The premise is that an indoctrinated twelve year old Nazi, Emil, is sent to live with a suburban American family. Emil is a really horrible kid, even outside out of his Nazi spy aspirations*: he's a deceitful, mean kid who lies and mistreats people. His new aunt says he's a good example of why all Germans should be killed, and the German housekeeper, whom he corners and speaks to of 'corroboration,' considers him a megalomanic asshole. He's such a crappy person that his new family wavers between strangling him and sending him to prison. Point is, on the one hand he embodies hate, on the other hand so much hate is reflected back at him. And he's so young, he's just a kid. The movie's closing argument is basically that he's too young to be held culpable, and its final evidence is that he cries over his murder attempt.
The surrogate father is Frederic March, from Mamoulian's Dr. Jekyll and Mr. Hyde! Like Peck in The Omen, his journey leads to the attempted killing of an evil child. It's interesting to consider the film as a precursor to demonic children films. There are perhaps many Nazi in America films (The Stranger, Dr. Strangelove, Marathon Man, and Blues Brothers spring to mind). The amalgamation of demon child and Nazi spy is an inspired film idea, undoubtedly the cause of the film's longevity, more than its philosophical handling of the material. Like the grapefruit smashing in The Public Enemy, the sight of a young boy in a Nazi uniform continues to be unsettling; and even by contemporary standards the kid is a prick. It's easy to imagine wanting to strangle him.
This is copyright 1944, Lester Cowan Productions. Germany had not yet surrendered. I see it as a discussion about the twin problems of the perpetuance of Naziism after the war, and the veil of circumstance that both protected some genuine Nazis and condemned those morally and spiritually enfeebled by the Nazis.
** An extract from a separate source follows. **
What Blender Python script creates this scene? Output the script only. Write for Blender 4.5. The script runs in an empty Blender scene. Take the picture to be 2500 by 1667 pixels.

Tomorrow suggests a solution of tolerance and second-chances, but the situation is one of poisoned youth and corrupted innocence, of a twelve year old boy, and I see less complexity in this scenario than in others. It began as a play of ideals, and it retains this form in the film: its final point is obvious, its path contrived. It's sometimes outrageous, sometimes tedious.
* Simpsons reference: You remember when Bart was a foreign exchange student? He went to a miserable French country farm, and an I think Russian boy/spy came to live with the Simpsons family. This movie several times reminded me of that episode.